In contrast to all previously published studies, our technique allows for the first time to resolve Se isotope variations between different chondritic meteorites (Labidi et al., 2018), with cosmochemical implications for the understanding of sulfide formation in the early solar nebula and potential for discriminating between meteorites as building materials for Earth and the origin of terrestrial volatiles.
Origin of Earth's volatile elements from the Outer Solar System could be constrained for the first time from the perspective of stable isotopes of a highly siderophile and volatile element (Varas-Reus et al. (2020, Nature Geoscience).
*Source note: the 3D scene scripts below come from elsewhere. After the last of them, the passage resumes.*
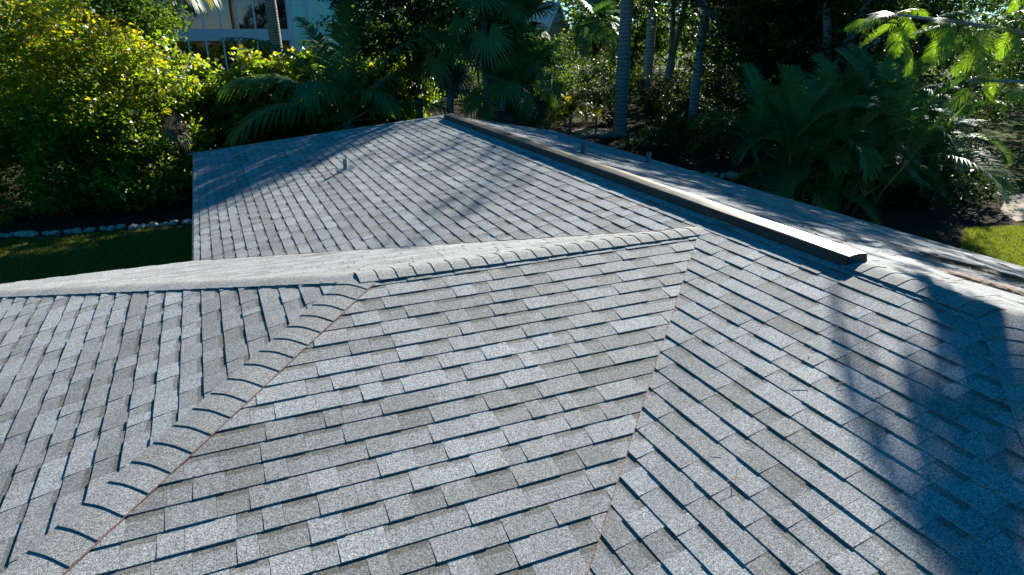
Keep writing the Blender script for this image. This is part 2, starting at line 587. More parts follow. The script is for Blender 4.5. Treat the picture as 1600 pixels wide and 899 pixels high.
def piece_verts(pc, u0, v0, thick, dh):
    """local (u, v, n) prism of one shingle face; wedge: thick butt, thin top"""
    hb = (HT if thick else HG) + dh
    top, bot, vv = [], [], []
    for a, b in pc:
        s = min(1.0, max(0.0, (b - v0) / EXPO))
        top.append((a - u0, b - v0, hb + (H1 - hb) * s))
        bot.append((a - u0, b - v0, -0.001))
        vv.append(s)
    n = len(pc)
    faces = [tuple(range(n))] + [(i + n, (i + 1) % n + n, (i + 1) % n, i) for i in range(n)]
    return top + bot, faces, vv + vv


# how large each shingle shows in the photograph
def shown(pk):
    key, u0, v0, w, thick, t, pc, full, dh = pk
    F = FACES[key]
    q = [project(F['O'] + F['U'] * a + F['V'] * b) for a, b in pc]
    if any(x is None for x in q):
        return 0
    cx = sum(x for x, y in q) / len(q)
    cyy = sum(y for x, y in q) / len(q)
    if not (0 < cx < 1600 and 0 < cyy < 899):
        return 0
    return abs(area(q))


order = sorted(range(len(pieces)), key=lambda i: -shown(pieces[i]))
singled = set(order[:300])
shared = {}
SV, SF, ST, SVV, SG = [], [], [], [], []
for i, pk in enumerate(pieces):
    key, u0, v0, w, thick, t, pc, full, dh = pk
    F = FACES[key]
    if i in singled:
        mk = (w, thick) if full else i
        if mk not in shared:
            vs, fs, vv = piece_verts(pc, u0, v0, thick, 0.0 if full else dh)
            shared[mk] = mesh_py('shingle', vs, fs, {'vv': vv, 'gap': [0.0 if thick else 1.0] * len(vs)})
            shared[mk].materials.append(M['shingle'])
        o = obj('shingle', shared[mk], None, F['slope'])
        p = F['O'] + F['U'] * u0 + F['V'] * v0
        mat = Matrix((F['U'], F['V'], F['N'])).transposed().to_4x4()
        if (F['U'].cross(F['V'])).dot(F['N']) < 0:
            mat = Matrix((F['U'], F['V'], F['N'])).transposed().to_4x4()
        mat.translation = p
        o.matrix_world = mat
        o['tone'] = t
    else:
        vs, fs, vv = piece_verts(pc, u0, v0, thick, dh)
        b0 = len(SV)
        SV += [F['O'] + F['U'] * (a + u0) + F['V'] * (b + v0) + F['N'] * c for a, b, c in vs]
        SF += [tuple(j + b0 for j in f) for f in fs]
        ST += [t] * len(vs)
        SVV += vv
        SG += [0.0 if thick else 1.0] * len(vs)
me = mesh_py('shingle_field', SV, SF, {'tone': ST, 'vv': SVV, 'gap': SG})
tag(obj('shingle_field', me, M['shingle'], house), 'remaining grey shingles in overlapping courses over all slopes', None, kind='stuff')


# ---- ridge and hip caps: bent pieces, each lapped over the next one down
def cap_line(A, B, nl, nr, half=0.135, expo=EXPO, start=0.0, over=0.03, seed=0):
    """caps from A (covered end) towards B (exposed butts point to B); nl, nr: in-plane directions down each side"""
    A, B = Vector(A), Vector(B)
    d = (B - A)
    L = d.length
    d.normalize()
    nl = (Vector(nl) - d * Vector(nl).dot(d)).normalized()
    nr = (Vector(nr) - d * Vector(nr).dot(d)).normalized()
    upv = (-(nl + nr))
    upv = upv.normalized() if upv.length > 1e-6 else Vector((0, 0, 1))
    x0 = 0.055
    prof = [nl * half, nl * (half * 0.7), nl * x0]
    for q in (0.25, 0.5, 0.75):
        prof.append(nl * x0 * (1 - q) ** 2 + nr * x0 * q * q)
    prof += [nr * x0, nr * (half * 0.7), nr * half]
    n = len(prof)
    vs, fs = [], []
    for (t, lift) in ((-over, 0.0118), (expo, 0.0180)):
        for layer in (0.0, 1.0):
            for p in prof:
                vs.append(d * t + p + upv * (lift - 0.0044 * (1 - layer)))
    a0, a1, b0, b1 = 0, n, 2 * n, 3 * n
    vs += vs[3 * n:4 * n]
    c1 = 4 * n
    for i in range(n - 1):
        fs.append((a1 + i, a1 + i + 1, b1 + i + 1, b1 + i))
    for i in range(n - 1):
        fs.append((c1 + i, c1 + i + 1, b0 + i + 1, b0 + i))
    q = len(vs)
    vs += [vs[j] for j in (a0, a1, b1, b0, a0 + n - 1, a1 + n - 1, b1 + n - 1, b0 + n - 1)]
    fs.append((q, q + 1, q + 2, q + 3))
    fs.append((q + 5, q + 4, q + 7, q + 6))
    me = mesh_py('ridge_cap', vs, fs, smooth=False)
    for i, p in enumerate(me.polygons):
        p.use_smooth = i < n - 1
    me.materials.append(M['cap'])
    rr = random.Random(seed)
    t = start
    while t < L - 0.02:
        o = obj('ridge_cap', me, None, house, A + d * (t + rr.uniform(-0.004, 0.004)))
        o.rotation_euler = (rr.uniform(-0.0015, 0.0015), rr.uniform(-0.0015, 0.0015), rr.uniform(-0.010, 0.010))
        o['tone'] = 0.5 + rr.uniform(-0.22, 0.22)
        t += expo


def P3(x, y, z):
    return (x, y, RIDGE + z)


VENT0, VENT1 = 3.36, 12.82
dn_l, dn_r = Vector((-1, 0, -S)), Vector((1, 0, -S))
dn_n, dn_f = Vector((0, -1, -S)), Vector((0, 1, -S))
cap_line(P3(XA, YW, ZW), P3(XA - TW, YW - TW, ZW - S * TW), dn_l, dn_n, seed=1, start=0.02)        # wing, near hip
cap_line(P3(XA, YW, ZW), P3(XA - TW, YW + TW, ZW - S * TW), dn_f, dn_l, seed=2, start=0.02)        # wing, far hip
cap_line(P3(0, Y0, 0), P3(XL, Y0 + XL, S * XL), dn_l, dn_n, seed=3, start=0.02)
cap_line(P3(0, Y0, 0), P3(XR, Y0 - XR, -S * XR), dn_n, dn_r, seed=4, start=0.02)
cap_line(P3(0, Y1, 0), P3(XL, Y1 - XL, S * XL), dn_f, dn_l, seed=5, start=0.02)
cap_line(P3(0, Y1, 0), P3(XR, Y1 + XR, -S * XR), dn_r, dn_f, seed=6, start=0.02)
LW = (JX + 0.03) - (XA - 0.05)
cap_line(P3(JX + 0.03, YW, ZW + 0.004), P3(XA - 0.05, YW, ZW + 0.004), dn_n, dn_f, half=0.125, seed=7, start=LW - EXPO * math.ceil(LW / EXPO - 0.15))
cap_line(P3(0, VENT0 - 0.02, 0.006), P3(0, Y0 + 0.07, 0.006), dn_l, dn_r, seed=8)
cap_line(P3(0, VENT1 + 0.02, 0.006), P3(0, Y1 - 0.06, 0.006), dn_r, dn_l, seed=9)

# ---- red chalk lines left along the cut edges
def strip_line(A, B, w, lift):
    A, B = Vector(A), Vector(B)
    n = 40
    rr = random.Random(3)
    vs, fs = [], []
    side = (B - A).cross(Vector((0, 0, 1))).normalized()
    for i in range(n + 1):
        p = A.lerp(B, i / n) + Vector((0, 0, lift)) + side * rr.uniform(-0.003, 0.003)
        ww = w * rr.uniform(0.5, 1.3)
        vs += [p - side * ww, p + side * ww, p - side * ww * 0.6 - Vector((0, 0, 0.003)), p + side * ww * 0.6 - Vector((0, 0, 0.003))]
    for i in range(n):
        a, b = 4 * i, 4 * i + 4
        fs += [(a, a + 1, b + 1, b), (a + 2, b + 2, b + 3, a + 3), (a, b, b + 2, a + 2), (a + 1, a + 3, b + 3, b + 1)]
    me = mesh_py('chalk_line', vs, fs)
    o = obj('chalk_line', me, M['chalk'], house)
    return o


strip_line(P3(JX, YW, ZW), P3(XL, YW - TW, S * XL), 0.0022, 0.011)['label'] = 'thin red chalk line along the valley'
strip_line(P3(JX, YW, ZW), P3(XL, YW + TW, S * XL), 0.0035, 0.012)['label'] = 'thin red line along the far valley'
off = Vector((1, -1, 0)).normalized() * 0.136
strip_line(Vector(P3(XA, YW, ZW)) + off + Vector((0, 0, -S * 0.096)), Vector(P3(XA - TW, YW - TW, ZW - S * TW)) + off + Vector((0, 0, -S * 0.096)), 0.0025, 0.013)['label'] = 'thin red chalk line along the hip caps'

# ---- metal ridge vent
prof = [(-0.112, -0.034), (-0.108, -0.010), (-0.094, 0.004), (-0.092, 0.046), (-0.089, 0.050), (-0.045, 0.056), (0.0, 0.060),
        (0.045, 0.056), (0.089, 0.050), (0.092, 0.046), (0.094, 0.004), (0.108, -0.010), (0.112, -0.034)]
vs, fs = [], []
ny = 36
rr = random.Random(4)
for j in range(ny + 1):
    y = VENT0 + (VENT1 - VENT0) * j / ny
    sag = 0.006 * math.sin(j * 0.9) * math.sin(j * 0.37)
    for x, z in prof:
        vs.append(P3(x + sag * 0.5, y, z + sag * 0.4 + 0.012))
n = len(prof)
for j in range(ny):
    for i in range(n - 1):
        fs.append((j * n + i, j * n + i + 1, (j + 1) * n + i + 1, (j + 1) * n + i))
vent = obj('ridge_vent', mesh_py('ridge_vent', vs, fs), M['vent_metal'], house)
vent['label'] = 'bronze metal ridge vent glinting in the sun along the main ridge'
# dark panels covering both vent sides, their shade put into the colour
for sx in (-1, 1):
    lv = MB()
    q = [(0.0925, 0.060), (0.0965, 0.058), (0.1135, -0.010), (0.1130, -0.028), (0.0925, -0.020)]
    lv.prism([P3(sx * x, VENT0 - 0.004, z) for x, z in q][::sx], [P3(sx * x, VENT1 + 0.004, z) for x, z in q][::sx])
    lv.build('shade_panel', M['vent_dark'], vent)
for k in range(1, 4):
    yj = VENT0 + 2.44 * k
    jb = MB()
    jp = [(x * 1.01, z + 0.0135) for x, z in prof[3:10]]
    jb.prism([P3(x, yj - 0.018, z) for x, z in jp], [P3(x, yj + 0.018, z) for x, z in jp])
    jb.build('joint_strap', M['vent_metal'], vent)
for yy, dy in ((VENT0, -1), (VENT1, 1)):
    b = MB()
    pts = [(x, z + 0.0115) for x, z in prof[1:12]]
    b.prism([P3(x, yy + dy * 0.010, z) for x, z in pts], [P3(x, yy - dy * 0.004, z) for x, z in pts])
    b.build('end_plug', M['vent_dark'], vent)

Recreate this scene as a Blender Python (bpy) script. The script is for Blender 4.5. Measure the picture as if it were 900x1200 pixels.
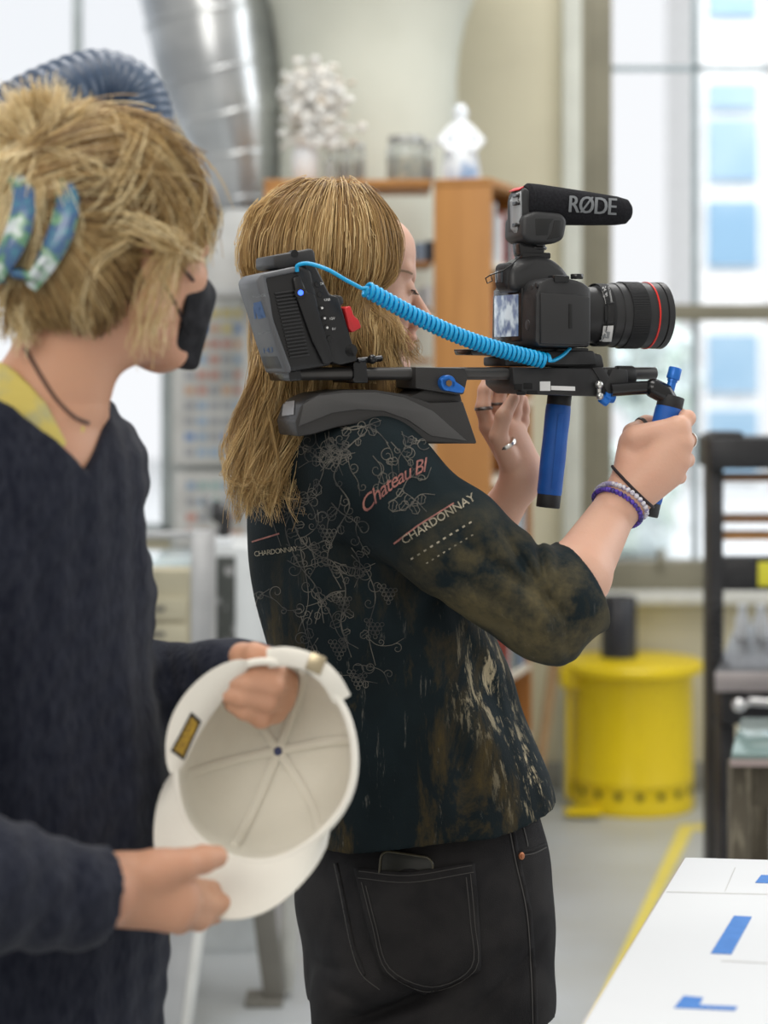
import bpy, bmesh, math, random
import numpy as np
from mathutils import Vector, Matrix
from mathutils.bvhtree import BVHTree
random.seed(7)
RNG = np.random.default_rng(11)
scn = bpy.context.scene
for o_ in list(bpy.data.objects):
    bpy.data.objects.remove(o_)
COL = scn.collection
# ---------------------------------------------------------------- camera
F_PX, HOR, CX, EYE = 2336.0, 428.0, 450.0, 1.5      # focal length in pixels of the 900x1200 frame, horizon row, centre column, eye height
cam_d = bpy.data.cameras.new('camera')
cam_d.sensor_fit = 'VERTICAL'
cam_d.sensor_height = 36.0
cam_d.sensor_width = 27.0
cam_d.lens = F_PX / 1200.0 * 36.0
cam_d.shift_y = -(600.0 - HOR) / 1200.0
cam_d.clip_start = 0.05
cam_d.dof.use_dof = True
cam_d.dof.focus_distance = 2.47
cam_d.dof.aperture_fstop = 3.2
cam = bpy.data.objects.new('camera', cam_d)
cam.location = (0, 0, EYE)
cam.rotation_euler = (math.pi / 2, 0, 0)
COL.objects.link(cam)
scn.camera = cam
# ---------------------------------------------------------------- world: bright overcast daylight, brighter on the window side
w = bpy.data.worlds.new('world')
scn.world = w
w.use_nodes = True
nt = w.node_tree
nt.nodes.clear()
wo = nt.nodes.new('ShaderNodeOutputWorld')
bg = nt.nodes.new('ShaderNodeBackground')
tc = nt.nodes.new('ShaderNodeTexCoord')
sp = nt.nodes.new('ShaderNodeSeparateXYZ')
rp = nt.nodes.new('ShaderNodeValToRGB')
mr = nt.nodes.new('ShaderNodeMapRange')
nt.links.new(tc.outputs['Generated'], sp.inputs[0])
nt.links.new(sp.outputs['Y'], mr.inputs['Value'])
mr.inputs['From Min'].default_value = -1
mr.inputs['From Max'].default_value = 1
nt.links.new(mr.outputs[0], rp.inputs[0])
e = rp.color_ramp.elements
e[0].position = 0.0; e[0].color = (0.66, 0.64, 0.60, 1)
e[1].position = 1.0; e[1].color = (1.0, 1.02, 1.05, 1)
e2 = rp.color_ramp.elements.new(0.5); e2.color = (0.58, 0.58, 0.57, 1)
e3 = rp.color_ramp.elements.new(0.8); e3.color = (0.95, 0.98, 1.02, 1)
nt.links.new(rp.outputs[0], bg.inputs['Color'])
bg.inputs['Strength'].default_value = 0.95
nt.links.new(bg.outputs[0], wo.inputs[0])

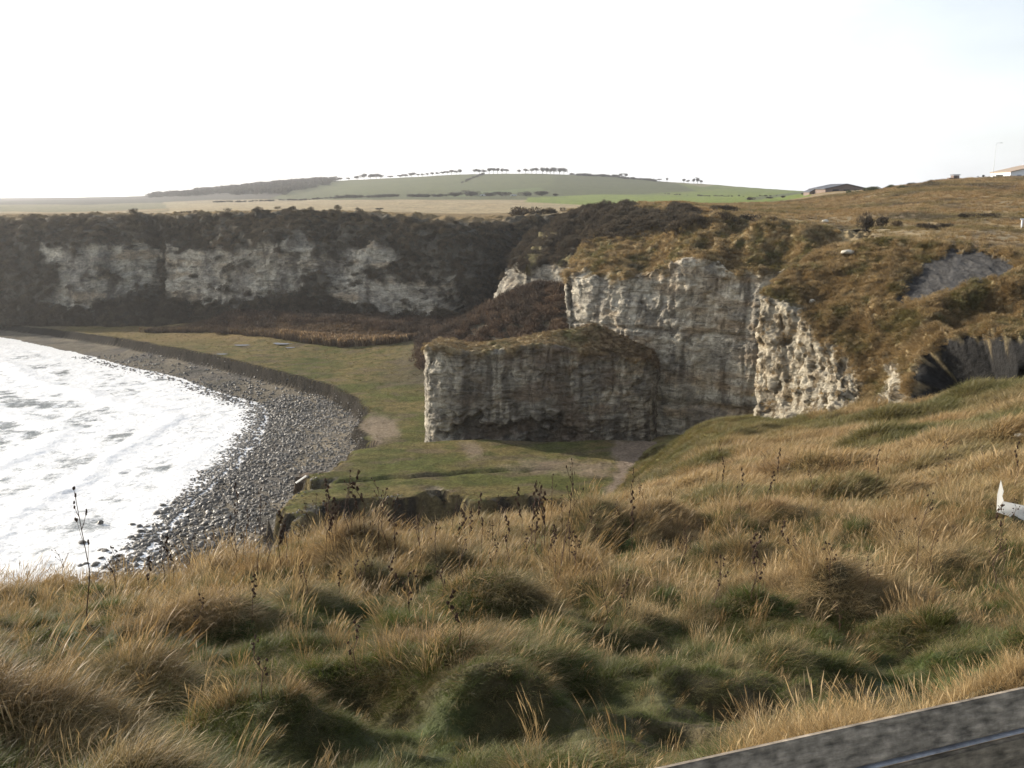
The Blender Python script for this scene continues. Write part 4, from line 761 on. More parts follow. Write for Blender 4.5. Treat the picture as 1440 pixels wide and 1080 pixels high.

High-precision isotope measurements of the volatile element selenium in hot spot volcanic rocks showed that ancient surface oxidation signatures were transferred into the deep mantle by subduction where they survived for billions of years. Within the framework of most recent models based on Se systematics, the results further imply that our atmosphere ~1–2 billion years ago probably contained much more oxygen than widely assumed in the scientific community. In addition, these newly constrained selenium isotope systematics highlight how exactly volatile elements in the Earth’s atmosphere, continents and mantle are linked by a large geological cycle (Yierpan et al., 2020, Science Advances). Moreover, selenium isotopes show the highly oxidized nature of slab fluids in modern subduction zone systems (König et al., 2021, Geochemical Perspectives Letters).

Together with the possibility to analyse Os isotopes of the same dissolved sample material, it is expected that, for the first time, robust Os isotope minimum ages can be obtained for a given Se isotope signature. This will push the limits in exploring the terrestrial volatile and redox evolution from the perspectives of single and deep mantle sulfides through Earth's geological history. Another significant finding is that selenium isotopes may contribute to trace the existence of deep microbial life (Cabral et al., 2021, Geology).